Valter Lemos
LIÇÕES DAS AUTÁRQUICAS - “EM POLÍTICA A ARROGÂNCIA MATA”
Muito. se disse sobre as autárquicas. Muitos vencedores, alguns vencidos e implicações para a política nacional. Mas, eu olhei para o resultado destas autárquicas na perspetiva de análise da sua relação com a atitude dos candidatos ou das candidaturas face aos adversários e face aos eleitores.
E encontrei um ou dois traços que sublinho. O primeiro respeita à luta política e à atitude mais radical ou mais reformista dos candidatos ou das candidaturas que o suportam. Nas autárquicas os portugueses mostraram uma profunda preferência pelas alternativas reformistas tradicionais e uma recusa dos radicalismos.
Os partidos mais tradicionais arrasaram eleitoralmente, com o PS a ganhar novamente e o PSD a obter um reforço face às eleições anteriores. Os partidos mais extremistas ou radicais em Portugal foram liminarmente rejeitados nas autárquicas. Os resultados do Bloco de Esquerda são a demonstração extrema disso com a sua quase completa nulidade. Acentuou-se a indigência autárquica do BE, mostrando que o mesmo não ultrapassa a sua natureza de partido de protesto quase exclusivos de algumas elites urbanas. Por outro lado, os resultados do Chega, ao contrário do que alguma comunicação social quis alavancar, estão muito longe de mostrar uma adesão significativa aos radicalismos de extrema-direita e até a sua estrela da companhia apresentou uns resultados irrelevantes. A expressão do Chega é exclusivamente a de um pequeno partido de protesto, politicamente inconsistente e sem qualquer enraizamento local.

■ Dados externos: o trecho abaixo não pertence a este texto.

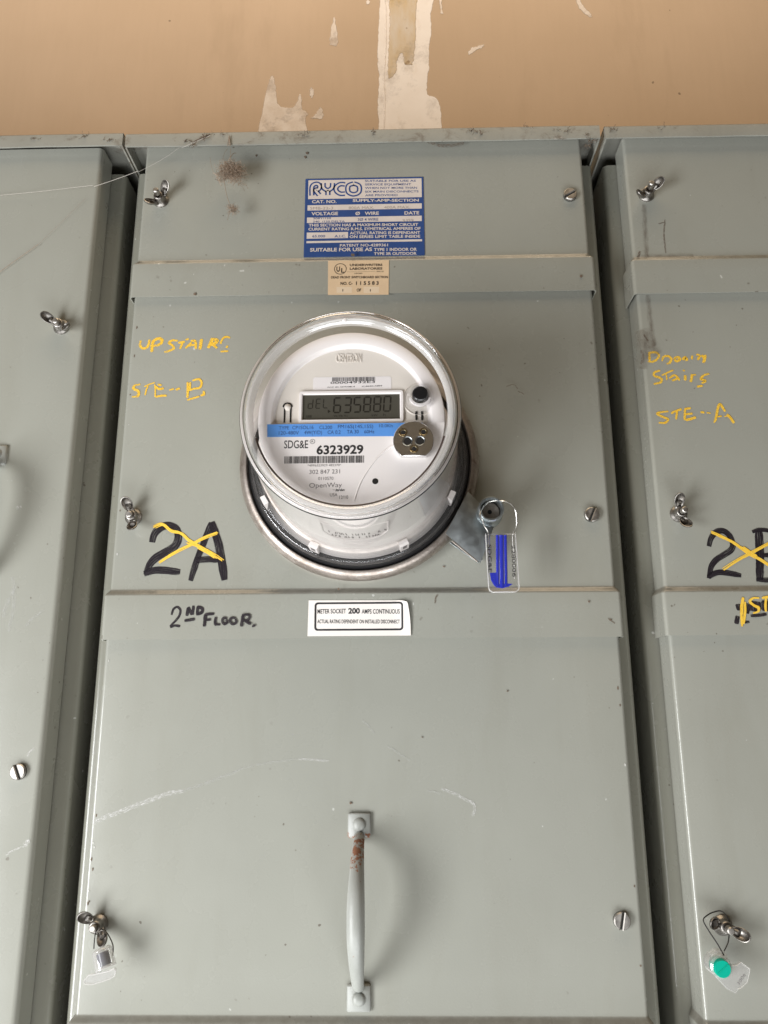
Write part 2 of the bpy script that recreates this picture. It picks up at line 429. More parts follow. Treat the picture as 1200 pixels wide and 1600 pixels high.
_capH = [None]
def _text_mesh(s, bold):
    cu = bpy.data.curves.new("t", 'FONT'); cu.body = s; cu.size = 1; cu.offset = bold; cu.resolution_u = 3
    ob = bpy.data.objects.new("t", cu); col.objects.link(ob)
    me = bpy.data.meshes.new_from_object(ob)
    vs_ = [tuple(v.co) for v in me.vertices]; fs = [tuple(p.vertices) for p in me.polygons]
    bpy.data.objects.remove(ob); bpy.data.curves.remove(cu); bpy.data.meshes.remove(me)
    return vs_, fs
def text(mb, spec, y, mi=0, slant=0, arc=None):
    s, x0, z0, x1, z1, h, bold = spec
    if _capH[0] is None:
        v, f = _text_mesh("H", 0); _capH[0] = max(p[1] for p in v)
    v, f = _text_mesh(s, bold)
    if not v: return
    a = min(p[0] for p in v); b_ = max(p[0] for p in v)
    d = Vector((x1-x0, z1-z0)); Ln = d.length; d.normalize(); u = Vector((-d.y, d.x))
    sx = Ln/max(1e-6, b_-a); sz = h/_capH[0]; b = len(mb.v)
    for p in v:
        q = Vector((x0, z0))+d*((p[0]-a)*sx+slant*p[1]*sz)+u*(p[1]*sz)
        mb.v.append((q.x, y, q.y))
    for q in f: mb.f.append(tuple(b+i for i in q)); mb.mi.append(mi)

def barcode(mb, x0, x1, z0, z1, y, seed, unit, mi=0):
    rnd = random.Random(seed); x = x0
    while x < x1-unit:
        w = unit*rnd.choice((1, 1, 2, 3)); w = min(w, x1-x)
        mb.poly([(x, y, z0), (x+w, y, z0), (x+w, y, z1), (x, y, z1)], mi)
        x += w+unit*rnd.choice((1, 1, 2))

# ------------------------------------------------------------------ wall
WY = 250.0
w = MB(); w.box(-900, 900, WY, WY+15, -450, 1300)
wall = w.build('wall', 'drywall_paper', smooth_deg=0); wall["kind"] = "structure"
def rough_edge(pts, amp, seed, sub=5):
    rnd = random.Random(seed); P_ = smooth(list(pts)+[pts[0]], sub)[:-1]
    return [(p.x+rnd.uniform(-amp, amp), p.y+rnd.uniform(-amp, amp)) for p in P_]
def patch(name, pts, y, thick, mat, seed, amp=.5, feather=2.2):
    # a thin smear of compound whose edge feathers out (UV v: 0 at the rim, 1 inside)
    out = rough_edge(pts, amp, seed); n = len(out)
    a2 = sum(out[i][0]*out[(i+1) % n][1]-out[(i+1) % n][0]*out[i][1] for i in range(n)); m = MB(); ins = []
    for i in range(n):
        p0 = Vector(out[i-2]); p = Vector(out[i]); p1 = Vector(out[(i+2) % n]); t = (p1-p0).normalized(); nr = Vector((-t.y, t.x))*(1 if a2 > 0 else -1)
        ins.append((p.x+nr.x*feather, p.y+nr.y*feather))
    for k, lp in enumerate((out, ins)):
        for x, z in lp: m.uv[len(m.v)] = (x*.01, float(k)); m.v.append((x, WY-y-(.12 if k else 0), z))
    for i in range(n): m.f.append((i, (i+1) % n, n+(i+1) % n, n+i)); m.mi.append(0)
    for q in tessellate_polygon([[Vector((x, z, 0)) for x, z in ins]]): m.f.append(tuple(n+i for i in q)); m.mi.append(0)
    return m.build(name, mat, wall, smooth_deg=0, normals=False)
patch('joint_compound', [(-19.93,955.96),(-22.54,906.93),(-23.84,876.84),(-24.43,832.44),(-22.78,811.99),(-23.56,788.93),(-24.58,760.46),(-22.98,732.31),(-22.34,704.57),(50.85,702.92),(59.81,705.47),(60.44,733.16),(59.59,758.44),(55.9,774.12),(48.84,779.14),(43.4,781.56),(42.81,801.67),(45.59,821.88),(46.79,860.06),(50.18,883.82),(49.72,911.),(49.81,953.94)], .25, 0, 'joint_compound', 1)
patch('joint_tape', [(-9.95,955.68),(-8.91,918.72),(-9.15,876.44),(-10.53,846.78),(-11.9,817.53),(-9.55,805.87),(-2.3,810.03),(2.61,820.07),(3.97,837.58),(8.91,846.27),(11.15,828.6),(19.59,826.92),(25.73,834.08),(28.76,875.42),(30.02,911.55),(28.66,954.56)], .55, 0, 'joint_tape', 2, .5, 3.5)
patch('compound_ridge', [(-13.19,955.77),(-10.89,918.78),(-11.54,888.5),(-11.19,861.6),(-13.03,832.15),(-13.9,803.09),(-13.62,760.2),(-15.29,704.41),(-17.17,704.45),(-16.,760.25),(-16.3,803.15),(-15.22,832.21),(-13.63,861.66),(-13.99,888.57),(-13.36,918.85),(-15.69,955.84)], .85, 0, 'joint_compound', 3, .4, 1.2)
patch('torn_paper_patch', [(-183.54,708.19),(-179.9,738.76),(-176.,764.08),(-174.18,781.16),(-170.12,804.1),(-166.36,815.62),(-163.25,817.),(-159.87,809.64),(-157.65,792.24),(-154.65,772.11),(-146.1,766.78),(-134.12,767.34),(-129.62,780.07),(-126.18,787.15),(-123.58,778.49),(-122.52,762.8),(-118.39,759.87),(-114.18,752.7),(-118.1,745.74),(-117.29,706.7)], .25, 0, 'thin_compound', 4)
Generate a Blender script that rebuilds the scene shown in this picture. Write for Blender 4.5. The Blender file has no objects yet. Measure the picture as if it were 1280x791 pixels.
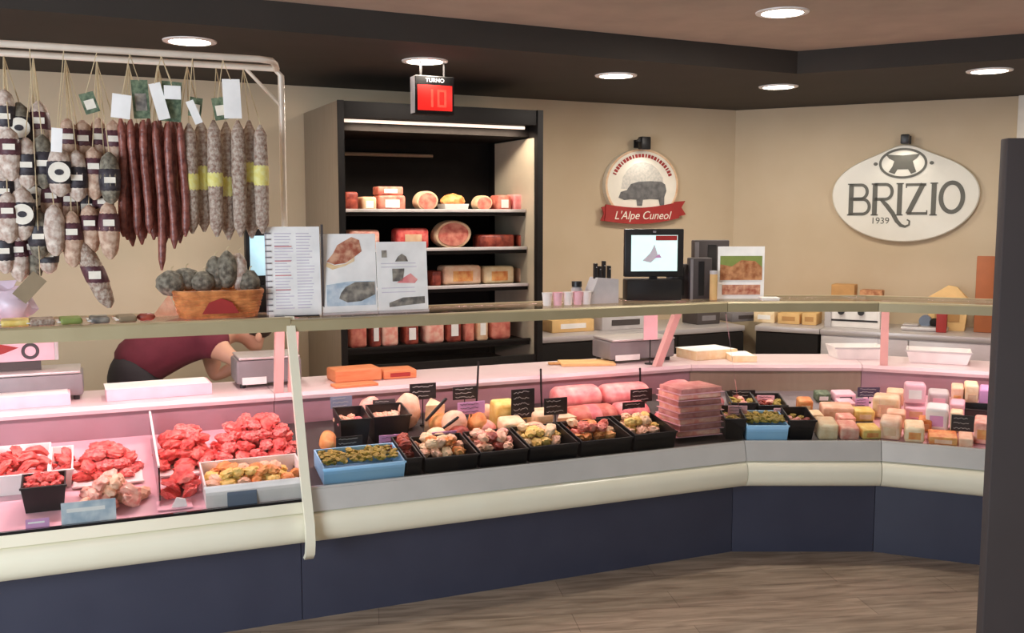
import bpy, bmesh, math, random
from mathutils import Vector, Matrix, noise

random.seed(7)
R = math.radians
COL = bpy.context.scene.collection

# ------------------------------------------------------------------ camera model (1280 x 791)
FPX, EYE, PITCH = 1230.0, 1.70, math.atan(127/1230.0)
CT, ST = math.cos(PITCH), math.sin(PITCH)


class Frame:
    """A wall or counter line: s runs along it, v runs away from the customer, z is up."""
    def __init__(self, ox, oy, deg):
        self.o = (ox, oy)
        self.a = R(deg)
        self.u = (math.cos(self.a), math.sin(self.a))
        self.w = (-math.sin(self.a), math.cos(self.a))

    def pt(self, s, v, z=0.0):
        return Vector((self.o[0] + self.u[0]*s + self.w[0]*v, self.o[1] + self.u[1]*s + self.w[1]*v, z))


MAIN = Frame(1.148, 4.676, 23.0)      # bumper front of the long counter (s<0)
MID = Frame(1.148, 4.676, 0.0)        # corner piece, s 0..0.65
RIGHT = Frame(1.797, 4.676, -23.0)    # right hand counter
WL = Frame(1.801, 8.04, 25.4)         # long back wall (s<0)
WR = Frame(1.801, 8.04, -28.3)        # right back wall (s>0)
MK = math.tan(R(11.5))


def on(fr, v, px, py):
    """(s, z) of the sight line through a photo point where it meets the upright plane v of a frame."""
    a, b = (px-640)/FPX, (395.5-py)/FPX
    d = (a, CT + b*ST, -ST + b*CT)
    p = fr.pt(0, v)
    t = (p.x*fr.w[0] + p.y*fr.w[1])/(d[0]*fr.w[0] + d[1]*fr.w[1])
    x, y = d[0]*t - fr.o[0], d[1]*t - fr.o[1]
    return x*fr.u[0] + y*fr.u[1], EYE + d[2]*t


def span(fr, v, x0, x1, y0, y1):
    ym, xm = (y0+y1)/2, (x0+x1)/2
    s0, s1 = on(fr, v, x0, ym)[0], on(fr, v, x1, ym)[0]
    return s0, s1, on(fr, v, xm, y1)[1], on(fr, v, xm, y0)[1]      # s0, s1, zlow, zhigh


# ------------------------------------------------------------------ materials
def lin(c):
    f = lambda x: (x/12.92 if x <= 0.04045 else ((x+0.055)/1.055)**2.4)
    return tuple(f(v/255.0) for v in c) + (1.0,)


MATS = {}


def mat(name, c, rough=0.5, metal=0.0, c2=None, scale=30.0, lo=0.35, hi=0.65, bump=0.0, bscale=None, emit=None, es=0.0,
        coat=0.0, stretch=None, detail=3.0, spec=0.5):
    if name in MATS:
        return MATS[name]
    m = bpy.data.materials.new(name)
    m.use_nodes = True
    nt = m.node_tree
    b = nt.nodes['Principled BSDF']
    b.inputs['Base Color'].default_value = lin(c)
    b.inputs['Roughness'].default_value = rough
    b.inputs['Metallic'].default_value = metal
    b.inputs['Coat Weight'].default_value = coat
    b.inputs['Specular IOR Level'].default_value = spec
    if emit:
        b.inputs['Emission Color'].default_value = lin(emit)
        b.inputs['Emission Strength'].default_value = es
    tc = nt.nodes.new('ShaderNodeTexCoord')
    mp = nt.nodes.new('ShaderNodeMapping')
    nt.links.new(tc.outputs['Object'], mp.inputs[0])
    if stretch:
        mp.inputs['Scale'].default_value = stretch
    n = nt.nodes.new('ShaderNodeTexNoise')
    n.inputs['Scale'].default_value = scale
    n.inputs['Detail'].default_value = detail
    nt.links.new(mp.outputs[0], n.inputs['Vector'])
    r = nt.nodes.new('ShaderNodeValToRGB')
    r.color_ramp.elements[0].position = lo
    r.color_ramp.elements[1].position = hi
    r.color_ramp.elements[0].color = lin(c)
    r.color_ramp.elements[1].color = lin(c2 if c2 else tuple(min(255, int(x*1.06)) for x in c))
    nt.links.new(n.outputs['Fac'], r.inputs[0])
    nt.links.new(r.outputs[0], b.inputs['Base Color'])
    if bump:
        n2 = nt.nodes.new('ShaderNodeTexNoise')
        n2.inputs['Scale'].default_value = bscale or scale*2
        nt.links.new(mp.outputs[0], n2.inputs['Vector'])
        bp = nt.nodes.new('ShaderNodeBump')
        bp.inputs['Strength'].default_value = bump
        bp.inputs['Distance'].default_value = 0.01
        nt.links.new(n2.outputs['Fac'], bp.inputs['Height'])
        nt.links.new(bp.outputs[0], b.inputs['Normal'])
    MATS[name] = m
    return m


def glass_mat(name, tint, refl=1.0):
    m = bpy.data.materials.new(name)
    m.use_nodes = True
    nt = m.node_tree
    nt.nodes.clear()
    o = nt.nodes.new('ShaderNodeOutputMaterial')
    mx = nt.nodes.new('ShaderNodeMixShader')
    t = nt.nodes.new('ShaderNodeBsdfTransparent')
    t.inputs[0].default_value = tint
    g = nt.nodes.new('ShaderNodeBsdfGlossy')
    g.inputs['Roughness'].default_value = 0.02
    fr = nt.nodes.new('ShaderNodeFresnel')
    fr.inputs['IOR'].default_value = 1.45
    ml = nt.nodes.new('ShaderNodeMath')
    ml.operation = 'MULTIPLY'
    ml.inputs[1].default_value = refl
    nt.links.new(fr.outputs[0], ml.inputs[0])
    nt.links.new(ml.outputs[0], mx.inputs[0])
    nt.links.new(t.outputs[0], mx.inputs[1])
    nt.links.new(g.outputs[0], mx.inputs[2])
    nt.links.new(mx.outputs[0], o.inputs[0])
    MATS[name] = m
    return m


def floor_mat():
    m = bpy.data.materials.new('wood_floor')
    m.use_nodes = True
    nt = m.node_tree
    b = nt.nodes['Principled BSDF']
    b.inputs['Roughness'].default_value = 0.42
    tc = nt.nodes.new('ShaderNodeTexCoord')
    mp = nt.nodes.new('ShaderNodeMapping')
    mp.inputs['Rotation'].default_value = (0, 0, R(-8))
    nt.links.new(tc.outputs['Object'], mp.inputs[0])
    br = nt.nodes.new('ShaderNodeTexBrick')
    br.offset = 0.37
    br.inputs['Color1'].default_value = lin((192, 172, 150))
    br.inputs['Color2'].default_value = lin((178, 160, 140))
    br.inputs['Mortar'].default_value = lin((148, 130, 112))
    br.inputs['Scale'].default_value = 1.0
    br.inputs['Mortar Size'].default_value = 0.0018
    br.inputs['Brick Width'].default_value = 1.3
    br.inputs['Row Height'].default_value = 0.19
    nt.links.new(mp.outputs[0], br.inputs['Vector'])
    mp2 = nt.nodes.new('ShaderNodeMapping')
    mp2.inputs['Scale'].default_value = (1.6, 11, 1)
    nt.links.new(mp.outputs[0], mp2.inputs[0])
    n = nt.nodes.new('ShaderNodeTexNoise')
    n.inputs['Scale'].default_value = 2.2
    n.inputs['Detail'].default_value = 6
    n.inputs['Distortion'].default_value = 0.7
    nt.links.new(mp2.outputs[0], n.inputs['Vector'])
    r = nt.nodes.new('ShaderNodeValToRGB')
    r.color_ramp.elements[0].position = 0.3
    r.color_ramp.elements[0].color = (0.58, 0.54, 0.5, 1)
    r.color_ramp.elements[1].position = 0.68
    r.color_ramp.elements[1].color = (1.12, 1.1, 1.08, 1)
    nt.links.new(n.outputs['Fac'], r.inputs[0])
    mx = nt.nodes.new('ShaderNodeMix')
    mx.data_type = 'RGBA'
    mx.blend_type = 'MULTIPLY'
    mx.inputs[0].default_value = 1.0
    nt.links.new(br.outputs['Color'], mx.inputs[6])
    nt.links.new(r.outputs[0], mx.inputs[7])
    nt.links.new(mx.outputs[2], b.inputs['Base Color'])
    MATS['floor'] = m
    return m


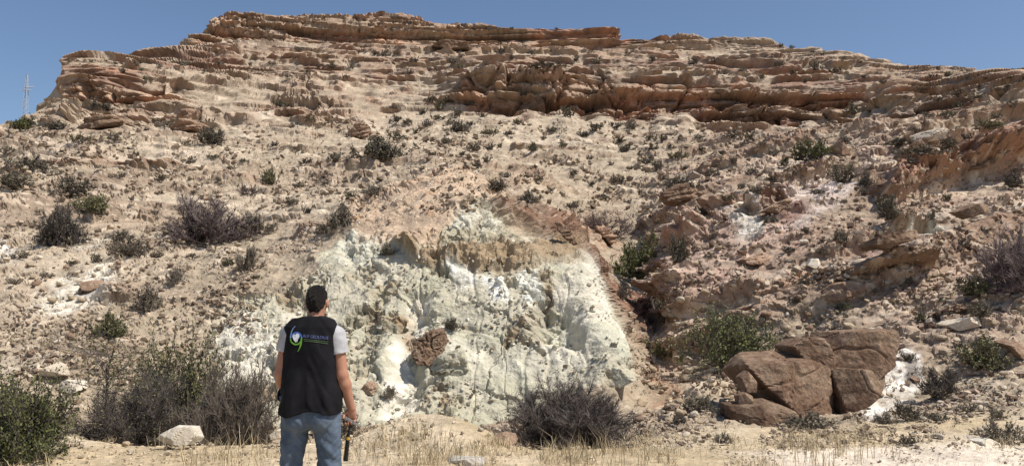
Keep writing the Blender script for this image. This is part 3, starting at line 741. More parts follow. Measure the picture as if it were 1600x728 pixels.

Praticamente todas as autarquias do país serão governadas pelos partidos tradicionais, continuando, no entanto, o declínio do PCP. Nos pequenos partidos só mesmo o mais tradicional de todos, o CDS, mantém expressão autárquica com algum significado. Mesmo a nova realidade dos “independentes”, que mostrou alguma vitalidade, está marcada genericamente, pelo menos nos casos vitoriosos, por um alinhamento sem radicalismos políticos e com um alinhamento reformista ou conservador.
Os portugueses não parecem premiar a constante fricção que caracterizou a cena política portuguesa nas primeiras duas décadas deste século e parecem recusar, pelo menos à sua porta, radicalismos e extremismos. Pode haver ainda um discurso mais inflamado nas redes sociais, que convida ao radicalismo, mas, ao escolher quem manda no seu bairro ou na sua rua, os portugueses preferem a sensatez e querem os extremismos longe da sua porta.
A outra lição que se retira dos resultados autárquicas é que “em política a arrogância mata”.
Pelo menos em alguns casos mais mediáticos, esta lição parece óbvia. O caso de Lisboa é esclarecedor. Seria manifestamente injusto acusar Fernando Medina de arrogância. Considero que Medina até foi um excelente presidente de câmara de Lisboa, mas é manifesto que o PS e Medina mostraram alguma sobranceria relativamente à candidatura de Carlos Moedas. E os lisboetas parecem não ter gostado disso. Também Rui Moreira mostrou alguma arrogância na sua recandidatura no Porto. Os portuenses não lhe retiraram a vitória, mas retiraram-lhe a maioria absoluta. E também em Castelo Branco os eleitores penalizaram a arrogância mostrada pelo movimento independente “Sempre”, com o seu discurso de vitória antecipada.
Creio que está a findar um ciclo político de aparecimento e difusão de discursos e opções radicais, muito alavancado pela expansão das redes sociais e pela influência que as mesmas tiveram na própria comunicação social. O extremismo parece estar a passar de moda e os discursos radicais sobre a sociedade e a política parecem estar a colher menos frutos.
Os anos 20 do século XXI estão a ficar diferentes das primeiras duas décadas.